Perda Tanah Ulayat Harus Memperhatikan Prinsip Menurut Aturan Adat

PADANG – Pembahasan rancangan peraturan daerah (ranperda) tanah ulayat yang kini sedang dirampungkan DPRD Sumbar harus memperhatikan prinsip-prinsip tanah ulayat menurut aturan adat.

Hal itu dikatakan Ketua LKAAM Sumbar, Fauzi Bahar pada seminar publik yang digelar DPRD Sumbar terkait pembahasan ranperda tanah ulayat, Rabu (11/1).

Menurut Fauzi, ada tujuh prinsip tanah ulayat dalam aturan adat mamakai. Salah satunya, hak ulayat hanya boleh hak manfaat, sementara keutuhan keterikatan antara sako dan pusako tetap dipertahankan.

Kemudian, Ketua LKAAM Sumbar juga mengatakan, pemanfaatan tanah ulayat tetap bisa dilaksanakan jika perjanjian antara pemilik dan pemakai tanah ulayat berpegang pada perjanjian.

“Jika masa perjanjian habis maka perjanjian harus diperbaharui, tak boleh BPN saja yang memperpanjang hak guna usahanya, atau tak boleh pula antar pengusaha dan penguasa tanpa sepengetahuan penghulu pemilik atau penguasa ulayat,” ujarnya.

Prinsip lain, kata Fauzi, yakni jika perjanjian habis dan tak diperpanjang maka pengguna tanah ulayat meninggalkannya dan membawa harta mereka.

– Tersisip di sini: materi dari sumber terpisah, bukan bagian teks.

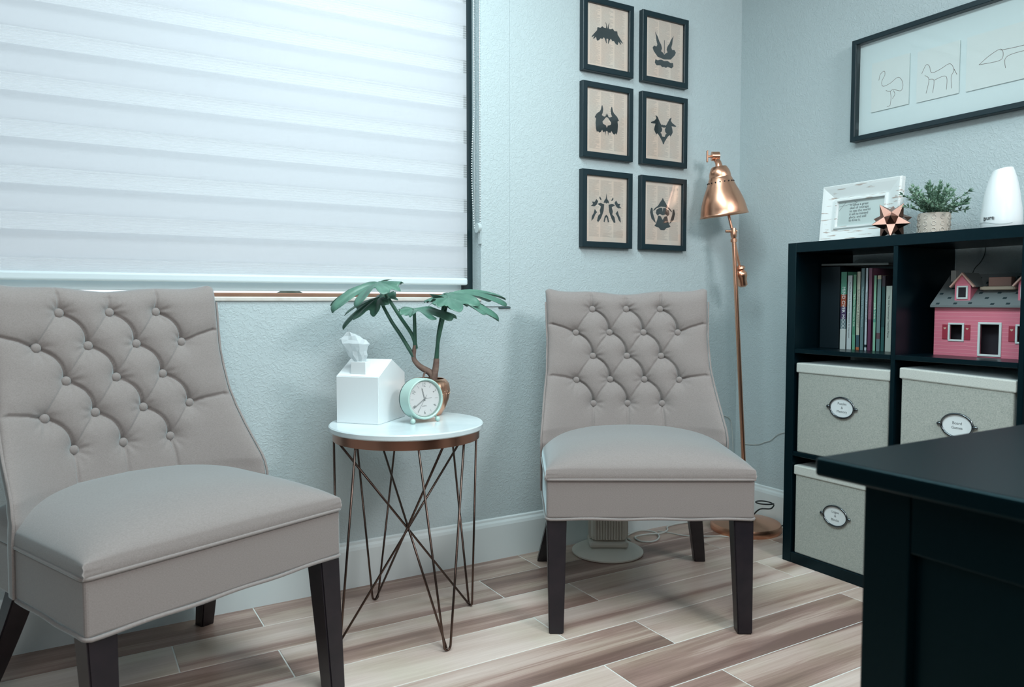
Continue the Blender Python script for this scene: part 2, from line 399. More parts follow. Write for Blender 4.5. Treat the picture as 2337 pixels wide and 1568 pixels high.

Namun tanah tersebut kembali pada pemilik tanah ulayat semula.

Sementara untuk soal pembagian hasil tanah ulayat telah pula disebutkan tambo, yakni ka rimbo babungo kayu, ka lauik babungo karang, ka sawah babungo ampiang, ka sungai babungo pasie, ka tambang babungo ameh.

“Artinya, setiap macam kandungan dan setiap macam lokasi tanah ulayat sudah ditetapkan pembagiannya menurut adat secara jelas untuk pemilik tanah ulayat. Dalam tambo dinukilkan bahwa bungo/beo yakni 10 tarik ciek (10 persen),” ujarnya.

Lebih lanjut dikatakannya, prinsip yang tak kalah penting yakni tentang perubahan status tanah ulayat, yang mana tanah ulayat tidak boleh diperjualbelikan atau digadaikan, kecuali disebabkan ketentuan adat yang empat.

“Artinya pula tanah ulayat di Sumbar tidak boleh berubah status kepemilikannya, tidak boleh Hak Guna Usaha (HGU), yang boleh menurut prinsip adat adalah bagi hasil, sewa menyewa dan penyertaan modal. Bila ada HGU ini berarti melanggar ketentuan adat,” paparnya.

Sementara itu, Ketua Komisi I DPRD Sumbar, Sawal mengatakan pada rancangan perda tentang tanah ulayat yang saat ini disusun Komisi I DPRD Sumbar. Dia pun berharap adanya pembaharuan perda ini bisa meminimalisir konflik.

Dia menuturkan bahwa tanah ulayat bagi masyarakat hukum adat merupakan identitas, petunjuk sekaligus faktor pengikat bagi kelangsungan hidup masyarakat hukum adat itu sendiri.